Innocence and childlike-faith leads to and is key to that remembrance “of what I was” as the first line of the opening verse of the story so fully and willfully announces. Apparently, the verse is spoken by the person of the elephant character in the story, Kala Nag, as evidenced by such lines as, “I will remember what I was, I am sick of rope and chain” – and “I will forget my ankle-ring and snap my picket stake,”. In a way, the story about Toomai, the young mahout (elephant driver) both explores the realities of adulthood and the eternal and magical possibilities of childhood. The story is very realistic in that its setting in colonial India, offers a rich background to the theme of the relation between freedom and innocence, of master and servant, of animals and men.
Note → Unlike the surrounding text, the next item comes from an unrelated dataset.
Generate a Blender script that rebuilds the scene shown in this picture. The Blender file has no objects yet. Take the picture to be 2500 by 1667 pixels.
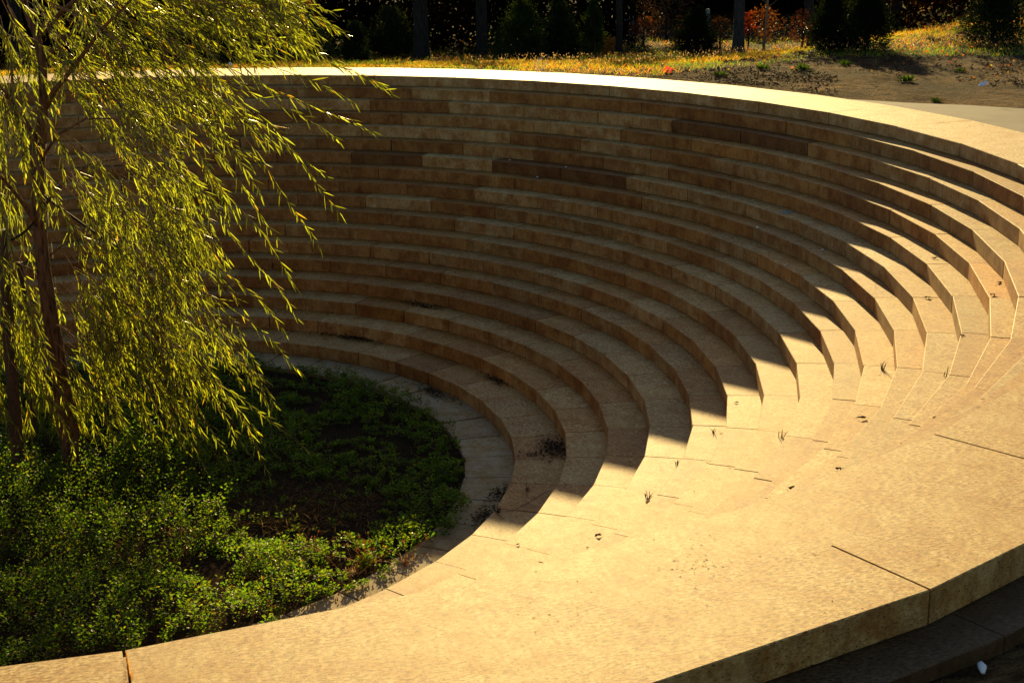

The story starts off with one of the two main characters – the elephant named Kala Nag – a faithful animal under the service of the Indian government and his recalling of his history, both personal (how he has come to value fearlessness because of what his mother taught him) and in the background of India’s history (e.g. “the Afghan War of 1842”. “had seen the Emperor Theodore lying dead in Magdala”). Then the story shifts to the only being whom he is not in fear of — his handler, Big Toomai, the father of Little Toomai, the other main character in the story. Little Toomai declares that of course Kala Nag is also afraid of him, being his future master. When Little Tomai gets introduced to Petersen Sahib, the head of elephant hunting in the locality by virtue of what Big Toomai calls foolishness, catching elephants on his own at a young age – the little elephant handler both gets an unlikely boost to his ego and a challenge that he will not become an elephant handler, unless he sees the elephants dance. To see dancing elephants apparently is a joke among elephant workers which means, that what you wish for will never happen.

The story takes on an a quick turn going to its climax when Kala Nag, serving as his soul guide, takes Little Toomai to witness what will make his dream come true of becoming an elephant handler. When Petersen Sahib and his company checks for evidence of Little Toomai’s tale of the dance of the elephants, they get the proof in the marks left in the jungle that could only be made by elephants congregating from different places to dance in a singular place in the forest.